Pour les amateurs d’aventure, Allan Quatermain et les mines du roi Salomon s’avère un véritable supplice dénué de toute originalité. Néanmoins, sous ce salmigondis de clichés affleure l’ébauche d’une piste qu’il aurait été plus intéressant d’explorer à travers le personnage de Umbopo. Longtemps abandonné en marge du récit, prompt à illustrer le bon sauvage dans son refus de tout progrès (le bougre préfère courir à côté d’une voiture plutôt qu’y prendre place), il apparaît soudain comme le dépositaire d’un grand savoir qui aurait épargné bien des tourments à Quatermain et Jessie pour peu qu’ils daignassent s’intéresser à lui.
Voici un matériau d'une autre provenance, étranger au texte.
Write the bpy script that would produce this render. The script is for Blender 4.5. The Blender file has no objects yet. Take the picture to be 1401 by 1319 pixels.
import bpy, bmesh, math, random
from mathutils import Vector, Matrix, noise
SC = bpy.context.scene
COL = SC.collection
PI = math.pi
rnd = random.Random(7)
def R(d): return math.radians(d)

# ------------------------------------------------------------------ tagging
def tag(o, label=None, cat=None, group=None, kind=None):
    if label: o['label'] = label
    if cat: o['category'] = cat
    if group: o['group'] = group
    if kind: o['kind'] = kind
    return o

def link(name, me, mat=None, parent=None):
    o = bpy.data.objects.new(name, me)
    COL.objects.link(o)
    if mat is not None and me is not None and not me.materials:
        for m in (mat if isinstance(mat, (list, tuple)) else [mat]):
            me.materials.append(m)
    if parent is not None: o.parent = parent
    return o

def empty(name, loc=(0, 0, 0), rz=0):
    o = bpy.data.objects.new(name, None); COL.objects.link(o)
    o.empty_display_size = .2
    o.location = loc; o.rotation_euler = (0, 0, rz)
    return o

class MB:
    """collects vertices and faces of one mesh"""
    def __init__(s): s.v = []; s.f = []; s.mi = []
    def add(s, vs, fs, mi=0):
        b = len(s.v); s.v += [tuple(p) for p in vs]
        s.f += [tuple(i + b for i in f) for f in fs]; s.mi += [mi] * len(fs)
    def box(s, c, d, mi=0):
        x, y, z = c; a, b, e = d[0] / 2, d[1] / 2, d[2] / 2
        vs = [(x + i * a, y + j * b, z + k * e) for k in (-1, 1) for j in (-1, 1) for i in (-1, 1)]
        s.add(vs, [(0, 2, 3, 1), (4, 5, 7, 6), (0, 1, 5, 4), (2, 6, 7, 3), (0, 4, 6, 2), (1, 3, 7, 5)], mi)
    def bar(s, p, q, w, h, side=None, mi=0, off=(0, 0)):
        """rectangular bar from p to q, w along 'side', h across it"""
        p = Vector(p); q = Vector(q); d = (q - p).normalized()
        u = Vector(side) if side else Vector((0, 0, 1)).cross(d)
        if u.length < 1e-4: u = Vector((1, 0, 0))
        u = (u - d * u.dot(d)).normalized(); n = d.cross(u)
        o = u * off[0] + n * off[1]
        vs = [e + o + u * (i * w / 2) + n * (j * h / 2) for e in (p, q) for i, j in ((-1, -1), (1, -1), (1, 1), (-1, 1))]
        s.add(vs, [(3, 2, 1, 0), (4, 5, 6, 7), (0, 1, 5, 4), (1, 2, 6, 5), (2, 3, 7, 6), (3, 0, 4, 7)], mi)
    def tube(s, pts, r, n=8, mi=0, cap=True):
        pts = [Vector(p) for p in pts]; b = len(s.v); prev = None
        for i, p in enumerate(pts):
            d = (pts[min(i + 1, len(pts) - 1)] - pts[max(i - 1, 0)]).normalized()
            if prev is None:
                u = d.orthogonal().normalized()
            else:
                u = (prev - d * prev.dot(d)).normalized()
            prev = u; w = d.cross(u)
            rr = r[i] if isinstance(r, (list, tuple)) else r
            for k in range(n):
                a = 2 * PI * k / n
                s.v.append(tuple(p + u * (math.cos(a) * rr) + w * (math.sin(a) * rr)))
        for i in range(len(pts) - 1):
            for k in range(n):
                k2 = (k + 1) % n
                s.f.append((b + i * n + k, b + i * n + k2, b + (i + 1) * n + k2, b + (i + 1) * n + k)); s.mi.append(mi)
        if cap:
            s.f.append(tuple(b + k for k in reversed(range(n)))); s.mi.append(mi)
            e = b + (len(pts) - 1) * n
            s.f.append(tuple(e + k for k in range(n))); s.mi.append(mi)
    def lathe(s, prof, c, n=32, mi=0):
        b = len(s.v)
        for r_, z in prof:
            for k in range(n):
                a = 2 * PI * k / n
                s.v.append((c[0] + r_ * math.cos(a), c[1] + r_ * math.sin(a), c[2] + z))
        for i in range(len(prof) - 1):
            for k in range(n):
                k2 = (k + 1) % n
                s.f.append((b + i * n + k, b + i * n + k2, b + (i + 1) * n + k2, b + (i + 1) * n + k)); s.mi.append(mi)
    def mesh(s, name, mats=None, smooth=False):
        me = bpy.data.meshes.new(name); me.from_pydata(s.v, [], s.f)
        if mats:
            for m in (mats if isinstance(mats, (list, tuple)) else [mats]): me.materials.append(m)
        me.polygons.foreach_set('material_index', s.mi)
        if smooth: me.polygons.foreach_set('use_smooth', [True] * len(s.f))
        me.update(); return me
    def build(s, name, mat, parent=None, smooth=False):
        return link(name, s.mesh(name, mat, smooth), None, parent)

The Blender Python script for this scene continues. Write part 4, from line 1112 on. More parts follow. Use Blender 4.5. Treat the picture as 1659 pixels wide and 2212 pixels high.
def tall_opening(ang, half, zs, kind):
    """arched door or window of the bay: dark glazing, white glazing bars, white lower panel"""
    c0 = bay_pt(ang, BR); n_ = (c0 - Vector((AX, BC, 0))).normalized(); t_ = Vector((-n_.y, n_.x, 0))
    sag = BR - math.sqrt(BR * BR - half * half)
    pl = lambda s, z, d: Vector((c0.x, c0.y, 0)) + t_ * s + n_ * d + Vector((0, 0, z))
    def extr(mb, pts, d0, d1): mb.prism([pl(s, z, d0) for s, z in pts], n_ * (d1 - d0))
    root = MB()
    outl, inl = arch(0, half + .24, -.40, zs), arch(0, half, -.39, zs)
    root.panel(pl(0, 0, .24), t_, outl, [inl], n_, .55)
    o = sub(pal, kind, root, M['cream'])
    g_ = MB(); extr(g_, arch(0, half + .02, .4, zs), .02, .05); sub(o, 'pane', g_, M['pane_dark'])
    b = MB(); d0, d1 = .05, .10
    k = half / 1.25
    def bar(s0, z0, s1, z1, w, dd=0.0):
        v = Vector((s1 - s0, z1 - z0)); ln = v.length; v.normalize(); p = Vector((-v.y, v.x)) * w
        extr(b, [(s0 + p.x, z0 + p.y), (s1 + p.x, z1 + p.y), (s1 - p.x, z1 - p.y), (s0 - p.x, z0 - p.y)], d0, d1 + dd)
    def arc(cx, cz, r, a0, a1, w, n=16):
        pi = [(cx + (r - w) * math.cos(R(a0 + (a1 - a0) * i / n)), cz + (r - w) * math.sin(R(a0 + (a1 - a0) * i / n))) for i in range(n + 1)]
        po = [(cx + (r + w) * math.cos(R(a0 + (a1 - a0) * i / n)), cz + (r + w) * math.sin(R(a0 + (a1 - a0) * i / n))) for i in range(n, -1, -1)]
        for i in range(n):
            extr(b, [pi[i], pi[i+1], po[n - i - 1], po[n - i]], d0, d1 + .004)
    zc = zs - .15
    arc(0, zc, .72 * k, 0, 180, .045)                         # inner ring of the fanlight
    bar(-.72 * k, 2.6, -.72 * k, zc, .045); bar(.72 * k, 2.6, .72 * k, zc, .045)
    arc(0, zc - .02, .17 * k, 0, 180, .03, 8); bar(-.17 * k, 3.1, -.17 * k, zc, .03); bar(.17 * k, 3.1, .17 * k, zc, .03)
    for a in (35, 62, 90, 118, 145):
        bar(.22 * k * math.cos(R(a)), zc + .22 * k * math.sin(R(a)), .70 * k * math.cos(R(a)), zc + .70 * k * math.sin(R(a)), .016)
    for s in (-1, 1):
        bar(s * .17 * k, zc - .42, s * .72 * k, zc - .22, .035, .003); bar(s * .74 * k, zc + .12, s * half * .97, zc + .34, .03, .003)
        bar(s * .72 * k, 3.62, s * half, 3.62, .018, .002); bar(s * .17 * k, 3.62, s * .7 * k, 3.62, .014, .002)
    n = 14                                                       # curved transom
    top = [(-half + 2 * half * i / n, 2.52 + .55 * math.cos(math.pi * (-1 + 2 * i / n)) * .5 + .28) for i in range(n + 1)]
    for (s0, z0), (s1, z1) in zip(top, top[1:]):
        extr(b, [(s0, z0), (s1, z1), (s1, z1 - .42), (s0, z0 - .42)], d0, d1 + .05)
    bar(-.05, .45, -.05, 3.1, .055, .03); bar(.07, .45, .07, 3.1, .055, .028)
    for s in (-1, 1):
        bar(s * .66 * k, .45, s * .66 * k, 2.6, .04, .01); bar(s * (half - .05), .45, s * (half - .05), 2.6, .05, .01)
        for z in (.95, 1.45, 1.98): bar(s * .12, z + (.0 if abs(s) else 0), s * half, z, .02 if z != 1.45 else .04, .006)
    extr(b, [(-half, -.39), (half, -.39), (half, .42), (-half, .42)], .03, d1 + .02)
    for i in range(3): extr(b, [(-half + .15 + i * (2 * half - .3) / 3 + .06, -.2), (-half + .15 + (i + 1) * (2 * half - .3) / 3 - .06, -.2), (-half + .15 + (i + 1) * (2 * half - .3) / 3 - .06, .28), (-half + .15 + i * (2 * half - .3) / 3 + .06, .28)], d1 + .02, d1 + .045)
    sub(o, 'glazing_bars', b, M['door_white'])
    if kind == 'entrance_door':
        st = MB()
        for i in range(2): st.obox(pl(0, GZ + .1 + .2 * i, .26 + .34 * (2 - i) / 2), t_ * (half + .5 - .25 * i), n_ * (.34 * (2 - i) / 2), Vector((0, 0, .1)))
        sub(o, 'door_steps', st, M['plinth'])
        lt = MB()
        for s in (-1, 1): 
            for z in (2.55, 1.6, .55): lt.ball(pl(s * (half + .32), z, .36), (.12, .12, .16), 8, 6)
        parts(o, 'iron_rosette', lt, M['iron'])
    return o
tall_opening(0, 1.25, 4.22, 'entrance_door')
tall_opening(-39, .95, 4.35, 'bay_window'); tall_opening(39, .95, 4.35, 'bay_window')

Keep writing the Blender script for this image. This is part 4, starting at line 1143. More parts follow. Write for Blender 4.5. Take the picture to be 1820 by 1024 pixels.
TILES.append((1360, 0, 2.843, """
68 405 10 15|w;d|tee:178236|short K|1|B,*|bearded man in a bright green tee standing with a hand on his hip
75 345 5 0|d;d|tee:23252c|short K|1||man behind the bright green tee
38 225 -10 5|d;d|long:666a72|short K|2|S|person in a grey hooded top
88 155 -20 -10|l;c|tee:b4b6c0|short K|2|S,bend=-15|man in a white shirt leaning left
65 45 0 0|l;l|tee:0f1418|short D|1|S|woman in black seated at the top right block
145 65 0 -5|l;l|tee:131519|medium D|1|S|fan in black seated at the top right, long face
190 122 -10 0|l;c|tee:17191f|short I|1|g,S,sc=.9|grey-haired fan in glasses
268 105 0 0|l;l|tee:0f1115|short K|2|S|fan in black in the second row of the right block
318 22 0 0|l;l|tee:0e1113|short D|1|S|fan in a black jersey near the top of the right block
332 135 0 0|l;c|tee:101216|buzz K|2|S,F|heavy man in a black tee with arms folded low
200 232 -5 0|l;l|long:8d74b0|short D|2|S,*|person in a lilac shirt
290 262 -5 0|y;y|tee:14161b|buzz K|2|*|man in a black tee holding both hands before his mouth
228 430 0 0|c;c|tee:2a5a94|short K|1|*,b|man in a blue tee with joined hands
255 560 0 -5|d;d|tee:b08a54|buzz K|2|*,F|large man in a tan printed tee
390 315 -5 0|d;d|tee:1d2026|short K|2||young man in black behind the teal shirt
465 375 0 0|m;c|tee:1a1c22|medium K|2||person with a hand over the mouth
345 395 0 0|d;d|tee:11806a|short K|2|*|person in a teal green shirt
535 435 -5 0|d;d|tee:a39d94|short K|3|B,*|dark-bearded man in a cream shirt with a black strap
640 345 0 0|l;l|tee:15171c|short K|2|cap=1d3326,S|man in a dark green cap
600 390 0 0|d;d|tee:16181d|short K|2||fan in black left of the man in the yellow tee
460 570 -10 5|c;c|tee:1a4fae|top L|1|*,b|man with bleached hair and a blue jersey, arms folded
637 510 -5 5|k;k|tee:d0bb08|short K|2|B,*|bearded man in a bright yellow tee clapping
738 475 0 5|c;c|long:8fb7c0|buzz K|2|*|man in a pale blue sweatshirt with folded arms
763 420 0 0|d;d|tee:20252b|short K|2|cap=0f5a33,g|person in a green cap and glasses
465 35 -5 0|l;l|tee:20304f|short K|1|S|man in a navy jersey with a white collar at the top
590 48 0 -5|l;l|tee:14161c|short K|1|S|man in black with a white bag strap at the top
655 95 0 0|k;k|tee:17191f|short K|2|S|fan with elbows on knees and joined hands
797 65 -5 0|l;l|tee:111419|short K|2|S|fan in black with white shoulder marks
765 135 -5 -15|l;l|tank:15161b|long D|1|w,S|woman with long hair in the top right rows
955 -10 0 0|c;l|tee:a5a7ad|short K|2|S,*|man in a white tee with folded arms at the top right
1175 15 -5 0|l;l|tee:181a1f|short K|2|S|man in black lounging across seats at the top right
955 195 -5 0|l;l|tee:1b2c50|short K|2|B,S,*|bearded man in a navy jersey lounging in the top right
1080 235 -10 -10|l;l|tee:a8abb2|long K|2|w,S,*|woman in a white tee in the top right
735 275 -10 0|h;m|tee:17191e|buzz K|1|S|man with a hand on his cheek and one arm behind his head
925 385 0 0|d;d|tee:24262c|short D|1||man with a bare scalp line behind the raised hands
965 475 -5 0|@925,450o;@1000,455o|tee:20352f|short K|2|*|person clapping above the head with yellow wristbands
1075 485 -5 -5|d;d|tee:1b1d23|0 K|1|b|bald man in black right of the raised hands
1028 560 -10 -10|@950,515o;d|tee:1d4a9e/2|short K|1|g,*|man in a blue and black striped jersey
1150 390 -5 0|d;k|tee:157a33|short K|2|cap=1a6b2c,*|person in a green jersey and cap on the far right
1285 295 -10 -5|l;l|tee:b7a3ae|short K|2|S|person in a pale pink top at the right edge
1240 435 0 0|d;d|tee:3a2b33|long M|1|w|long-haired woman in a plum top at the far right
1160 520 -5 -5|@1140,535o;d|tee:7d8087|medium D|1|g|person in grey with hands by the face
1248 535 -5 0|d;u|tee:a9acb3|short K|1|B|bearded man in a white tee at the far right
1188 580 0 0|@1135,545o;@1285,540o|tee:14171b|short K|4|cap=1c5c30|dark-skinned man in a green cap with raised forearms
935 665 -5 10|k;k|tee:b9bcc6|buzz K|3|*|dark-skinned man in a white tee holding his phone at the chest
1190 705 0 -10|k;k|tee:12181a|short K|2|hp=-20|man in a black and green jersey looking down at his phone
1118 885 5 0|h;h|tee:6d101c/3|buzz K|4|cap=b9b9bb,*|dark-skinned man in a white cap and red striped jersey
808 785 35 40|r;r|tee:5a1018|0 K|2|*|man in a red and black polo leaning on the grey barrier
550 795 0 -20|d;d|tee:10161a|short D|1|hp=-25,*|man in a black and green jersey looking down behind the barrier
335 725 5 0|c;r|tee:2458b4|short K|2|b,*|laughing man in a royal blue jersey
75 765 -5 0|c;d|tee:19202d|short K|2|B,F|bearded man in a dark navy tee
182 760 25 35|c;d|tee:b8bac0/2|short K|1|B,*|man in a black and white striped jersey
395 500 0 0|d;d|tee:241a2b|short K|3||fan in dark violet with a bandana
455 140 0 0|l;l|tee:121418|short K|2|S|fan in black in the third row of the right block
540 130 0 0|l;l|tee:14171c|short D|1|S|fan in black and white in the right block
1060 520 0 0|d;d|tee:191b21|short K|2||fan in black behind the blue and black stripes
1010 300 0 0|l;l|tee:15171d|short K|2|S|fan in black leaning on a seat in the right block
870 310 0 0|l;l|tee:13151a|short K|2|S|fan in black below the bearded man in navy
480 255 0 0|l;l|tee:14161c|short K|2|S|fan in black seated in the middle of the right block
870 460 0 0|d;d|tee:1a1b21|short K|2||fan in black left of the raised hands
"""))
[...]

Seulement il aurait fallu pour ça qu’ils se débarrassent de leurs préjugés occidentaux, et qu’ils s’ouvrent davantage aux autres cultures plutôt que vouloir absolument imposer la leur. En étant moins paresseux et plus ambitieux, le film avait la possibilité de fustiger le colonialisme de manière beaucoup plus subtile que cet excès de caricature qui confine au grotesque. Et ainsi, cet Allan Quatermain et les mines du roi Salomon aurait pu se distinguer d’un modèle, qui sur le strict plan de l’aventure et de l’émerveillement pur lui est très nettement supérieur…
J’avais bien aimé le film enfant. Maintenant, c’est sur qu’il souffrirait du poids des ans et de la comparaison avec d’autres films du genre, mais j’en ai gardé un bon souvenir, ce qui est l’essentiel pour moi, à condition de ne pas le revoir.